Set problem
Omit every picture and return the rest of the data unaltered.
[Start of Supplied material]
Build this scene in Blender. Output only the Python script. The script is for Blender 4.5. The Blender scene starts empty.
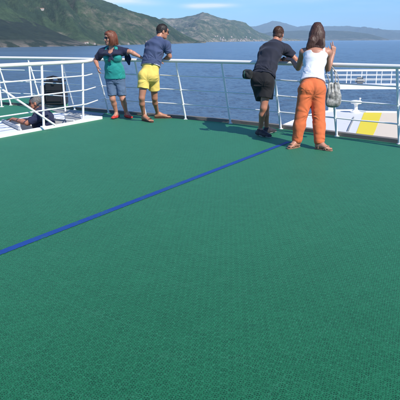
import bpy, bmesh, math, random
import numpy as np
from mathutils import Vector, noise as mn
random.seed(7); RNG = np.random.RandomState(11)
PI = math.pi
sc = bpy.context.scene
COL = sc.collection

# ------------------------------------------------------------------ camera model (used to site things in the place)
F = 550.; H = 1.42; PITCH = math.atan(159.5/550.); ROLL = math.radians(0.28)
cp, sp = math.cos(PITCH), math.sin(PITCH)
def ray(x, y):
    u = (x-200)/F; v = (200-y)/F
    u2 = u*math.cos(ROLL)+v*math.sin(ROLL); v2 = v*math.cos(ROLL)-u*math.sin(ROLL)
    return (u2, cp+v2*sp, -sp+v2*cp)
def G(x, y, z=0.):
    r = ray(x, y); t = (z-H)/r[2]; return Vector((r[0]*t, r[1]*t, z))
def J(x, y, Y):
    r = ray(x, y); t = Y/r[1]; return Vector((r[0]*t, Y, H+r[2]*t))

# ------------------------------------------------------------------ materials
def srgb(r, g, b):
    f = lambda c: (c/12.92 if c <= .04045 else ((c+.055)/1.055)**2.4)
    return (f(r/255), f(g/255), f(b/255), 1)
class NT:
    def __init__(s, name):
        s.m = bpy.data.materials.new(name); s.m.use_nodes = True
        s.t = s.m.node_tree; s.t.nodes.clear()
        s.out = s.n('ShaderNodeOutputMaterial'); s.b = s.n('ShaderNodeBsdfPrincipled')
        s.l(s.b.outputs[0], s.out.inputs[0])
    def n(s, k, **kw):
        x = s.t.nodes.new(k)
        for a, v in kw.items(): setattr(x, a, v)
        return x
    def l(s, a, b): s.t.links.new(a, b)
    def math(s, op, a, b=None, c=None):
        x = s.n('ShaderNodeMath', operation=op)
        for i, v in enumerate((a, b, c)):
            if v is None: continue
            if isinstance(v, (int, float)): x.inputs[i].default_value = v
            else: s.l(v, x.inputs[i])
        return x.outputs[0]
    def coord(s, scale=(1, 1, 1), rot=(0, 0, 0), which='Object'):
        tc = s.n('ShaderNodeTexCoord'); mp = s.n('ShaderNodeMapping')
        mp.inputs['Scale'].default_value = scale; mp.inputs['Rotation'].default_value = rot
        s.l(tc.outputs[which], mp.inputs[0]); return mp.outputs[0]
    def noise(s, vec, scale, detail=4, rough=.55, out=0):
        x = s.n('ShaderNodeTexNoise'); x.inputs['Scale'].default_value = scale
        x.inputs['Detail'].default_value = detail; x.inputs['Roughness'].default_value = rough
        if vec is not None: s.l(vec, x.inputs[0])
        return x.outputs[out]
    def ramp(s, fac, stops):
        x = s.n('ShaderNodeValToRGB'); e = x.color_ramp.elements
        while len(e) < len(stops): e.new(.5)
        for i, (p, c) in enumerate(stops): e[i].position = p; e[i].color = c if len(c) == 4 else (*c, 1)
        s.l(fac, x.inputs[0]); return x.outputs[0]
    def mix(s, fac, a, b, mode='MIX'):
        x = s.n('ShaderNodeMix', data_type='RGBA', blend_type=mode)
        for i, v in ((0, fac), (6, a), (7, b)):
            if isinstance(v, (int, float, tuple)): x.inputs[i].default_value = v if not isinstance(v, tuple) or len(v) == 4 else (*v, 1)
            else: s.l(v, x.inputs[i])
        return x.outputs[2]
    def bump(s, h, strength=.3, dist=.01, normal=None):
        x = s.n('ShaderNodeBump'); x.inputs['Strength'].default_value = strength; x.inputs['Distance'].default_value = dist
        s.l(h, x.inputs['Height'])
        if normal is not None: s.l(normal, x.inputs['Normal'])
        return x.outputs[0]
    def set(s, **kw):
        for k, v in kw.items():
            i = s.b.inputs[k.replace('_', ' ')]
            if isinstance(v, (int, float, tuple)): i.default_value = v
            else: s.l(v, i)
        return s.m
def sc3(c, k): return (c[0]*k, c[1]*k, c[2]*k, 1)

def fabric(name, c, rough=.85, var=.18, weave=900, crease=.35):
    t = NT(name); co = t.coord()
    n1 = t.noise(co, 9, 5); n2 = t.noise(co, weave, 1)
    col = t.mix(n1, sc3(c, 1-var), sc3(c, 1+var*.8))
    rn = t.n('ShaderNodeTexNoise', noise_type='RIDGED_MULTIFRACTAL'); rn.inputs['Scale'].default_value = 5.5; rn.inputs['Detail'].default_value = 3; rn.inputs['Distortion'].default_value = .6; t.l(co, rn.inputs[0])
    b0 = t.bump(rn.outputs[0], .8, .03); b1 = t.bump(t.noise(co, 26, 4), crease, .008, b0); b2 = t.bump(n2, .25, .002, b1)
    t.set(Base_Color=col, Roughness=rough, Normal=b2, Sheen_Weight=.08)
    return t.m
def paint(name, c, rough=.4, dirt=.25, dc=(.16, .11, .07), bump=.15):
    t = NT(name); co = t.coord()
    d = t.ramp(t.noise(co, 3.3, 8, .7), [(.57, (0, 0, 0)), (.80, (1, 1, 1))])
    d2 = t.ramp(t.noise(co, 37, 5, .7), [(.6, (0, 0, 0)), (.75, (1, 1, 1))])
    f = t.math('MULTIPLY', t.math('MAXIMUM', d, t.math('MULTIPLY', d2, .7)), dirt)
    col = t.mix(f, sc3(c, 1), (*dc, 1))
    t.set(Base_Color=col, Roughness=t.math('ADD', t.math('MULTIPLY', f, .3), rough), Normal=t.bump(t.noise(co, 60, 4), bump, .004))
    return t.m
def skin(name, c):
    t = NT(name); co = t.coord()
    col = t.mix(t.noise(co, 14, 5), sc3(c, .82), (c[0]*1.12, c[1]*1.0, c[2]*.96, 1))
    t.set(Base_Color=col, Roughness=.48, Subsurface_Weight=.12, Subsurface_Scale=.01, Normal=t.bump(t.noise(co, 180, 4), .18, .003))
    t.b.inputs['Subsurface Radius'].default_value = (1, .35, .2)
    return t.m
def hairm(name, c, c2):
    t = NT(name); co = t.coord((160, 160, 9))
    n = t.noise(co, 1, 3)
    t.set(Base_Color=t.mix(n, sc3(c, 1), sc3(c2, 1)), Roughness=.55, Normal=t.bump(n, .35, .004))
    return t.m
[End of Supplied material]
Exercise answer
Build this scene in Blender. Output only the Python script. The script is for Blender 4.5. The Blender scene starts empty.
import bpy, bmesh, math, random
import numpy as np
from mathutils import Vector, noise as mn
random.seed(7); RNG = np.random.RandomState(11)
PI = math.pi
sc = bpy.context.scene
COL = sc.collection

# ------------------------------------------------------------------ camera model (used to site things in the place)
F = 550.; H = 1.42; PITCH = math.atan(159.5/550.); ROLL = math.radians(0.28)
cp, sp = math.cos(PITCH), math.sin(PITCH)
def ray(x, y):
    u = (x-200)/F; v = (200-y)/F
    u2 = u*math.cos(ROLL)+v*math.sin(ROLL); v2 = v*math.cos(ROLL)-u*math.sin(ROLL)
    return (u2, cp+v2*sp, -sp+v2*cp)
def G(x, y, z=0.):
    r = ray(x, y); t = (z-H)/r[2]; return Vector((r[0]*t, r[1]*t, z))
def J(x, y, Y):
    r = ray(x, y); t = Y/r[1]; return Vector((r[0]*t, Y, H+r[2]*t))

# ------------------------------------------------------------------ materials
def srgb(r, g, b):
    f = lambda c: (c/12.92 if c <= .04045 else ((c+.055)/1.055)**2.4)
    return (f(r/255), f(g/255), f(b/255), 1)
class NT:
    def __init__(s, name):
        s.m = bpy.data.materials.new(name); s.m.use_nodes = True
        s.t = s.m.node_tree; s.t.nodes.clear()
        s.out = s.n('ShaderNodeOutputMaterial'); s.b = s.n('ShaderNodeBsdfPrincipled')
        s.l(s.b.outputs[0], s.out.inputs[0])
    def n(s, k, **kw):
        x = s.t.nodes.new(k)
        for a, v in kw.items(): setattr(x, a, v)
        return x
    def l(s, a, b): s.t.links.new(a, b)
    def math(s, op, a, b=None, c=None):
        x = s.n('ShaderNodeMath', operation=op)
        for i, v in enumerate((a, b, c)):
            if v is None: continue
            if isinstance(v, (int, float)): x.inputs[i].default_value = v
            else: s.l(v, x.inputs[i])
        return x.outputs[0]
    def coord(s, scale=(1, 1, 1), rot=(0, 0, 0), which='Object'):
        tc = s.n('ShaderNodeTexCoord'); mp = s.n('ShaderNodeMapping')
        mp.inputs['Scale'].default_value = scale; mp.inputs['Rotation'].default_value = rot
        s.l(tc.outputs[which], mp.inputs[0]); return mp.outputs[0]
    def noise(s, vec, scale, detail=4, rough=.55, out=0):
        x = s.n('ShaderNodeTexNoise'); x.inputs['Scale'].default_value = scale
        x.inputs['Detail'].default_value = detail; x.inputs['Roughness'].default_value = rough
        if vec is not None: s.l(vec, x.inputs[0])
        return x.outputs[out]
    def ramp(s, fac, stops):
        x = s.n('ShaderNodeValToRGB'); e = x.color_ramp.elements
        while len(e) < len(stops): e.new(.5)
        for i, (p, c) in enumerate(stops): e[i].position = p; e[i].color = c if len(c) == 4 else (*c, 1)
        s.l(fac, x.inputs[0]); return x.outputs[0]
    def mix(s, fac, a, b, mode='MIX'):
        x = s.n('ShaderNodeMix', data_type='RGBA', blend_type=mode)
        for i, v in ((0, fac), (6, a), (7, b)):
            if isinstance(v, (int, float, tuple)): x.inputs[i].default_value = v if not isinstance(v, tuple) or len(v) == 4 else (*v, 1)
            else: s.l(v, x.inputs[i])
        return x.outputs[2]
    def bump(s, h, strength=.3, dist=.01, normal=None):
        x = s.n('ShaderNodeBump'); x.inputs['Strength'].default_value = strength; x.inputs['Distance'].default_value = dist
        s.l(h, x.inputs['Height'])
        if normal is not None: s.l(normal, x.inputs['Normal'])
        return x.outputs[0]
    def set(s, **kw):
        for k, v in kw.items():
            i = s.b.inputs[k.replace('_', ' ')]
            if isinstance(v, (int, float, tuple)): i.default_value = v
            else: s.l(v, i)
        return s.m
def sc3(c, k): return (c[0]*k, c[1]*k, c[2]*k, 1)

def fabric(name, c, rough=.85, var=.18, weave=900, crease=.35):
    t = NT(name); co = t.coord()
    n1 = t.noise(co, 9, 5); n2 = t.noise(co, weave, 1)
    col = t.mix(n1, sc3(c, 1-var), sc3(c, 1+var*.8))
    rn = t.n('ShaderNodeTexNoise', noise_type='RIDGED_MULTIFRACTAL'); rn.inputs['Scale'].default_value = 5.5; rn.inputs['Detail'].default_value = 3; rn.inputs['Distortion'].default_value = .6; t.l(co, rn.inputs[0])
    b0 = t.bump(rn.outputs[0], .8, .03); b1 = t.bump(t.noise(co, 26, 4), crease, .008, b0); b2 = t.bump(n2, .25, .002, b1)
    t.set(Base_Color=col, Roughness=rough, Normal=b2, Sheen_Weight=.08)
    return t.m
def paint(name, c, rough=.4, dirt=.25, dc=(.16, .11, .07), bump=.15):
    t = NT(name); co = t.coord()
    d = t.ramp(t.noise(co, 3.3, 8, .7), [(.57, (0, 0, 0)), (.80, (1, 1, 1))])
    d2 = t.ramp(t.noise(co, 37, 5, .7), [(.6, (0, 0, 0)), (.75, (1, 1, 1))])
    f = t.math('MULTIPLY', t.math('MAXIMUM', d, t.math('MULTIPLY', d2, .7)), dirt)
    col = t.mix(f, sc3(c, 1), (*dc, 1))
    t.set(Base_Color=col, Roughness=t.math('ADD', t.math('MULTIPLY', f, .3), rough), Normal=t.bump(t.noise(co, 60, 4), bump, .004))
    return t.m
def skin(name, c):
    t = NT(name); co = t.coord()
    col = t.mix(t.noise(co, 14, 5), sc3(c, .82), (c[0]*1.12, c[1]*1.0, c[2]*.96, 1))
    t.set(Base_Color=col, Roughness=.48, Subsurface_Weight=.12, Subsurface_Scale=.01, Normal=t.bump(t.noise(co, 180, 4), .18, .003))
    t.b.inputs['Subsurface Radius'].default_value = (1, .35, .2)
    return t.m
def hairm(name, c, c2):
    t = NT(name); co = t.coord((160, 160, 9))
    n = t.noise(co, 1, 3)
    t.set(Base_Color=t.mix(n, sc3(c, 1), sc3(c2, 1)), Roughness=.55, Normal=t.bump(n, .35, .004))
    return t.m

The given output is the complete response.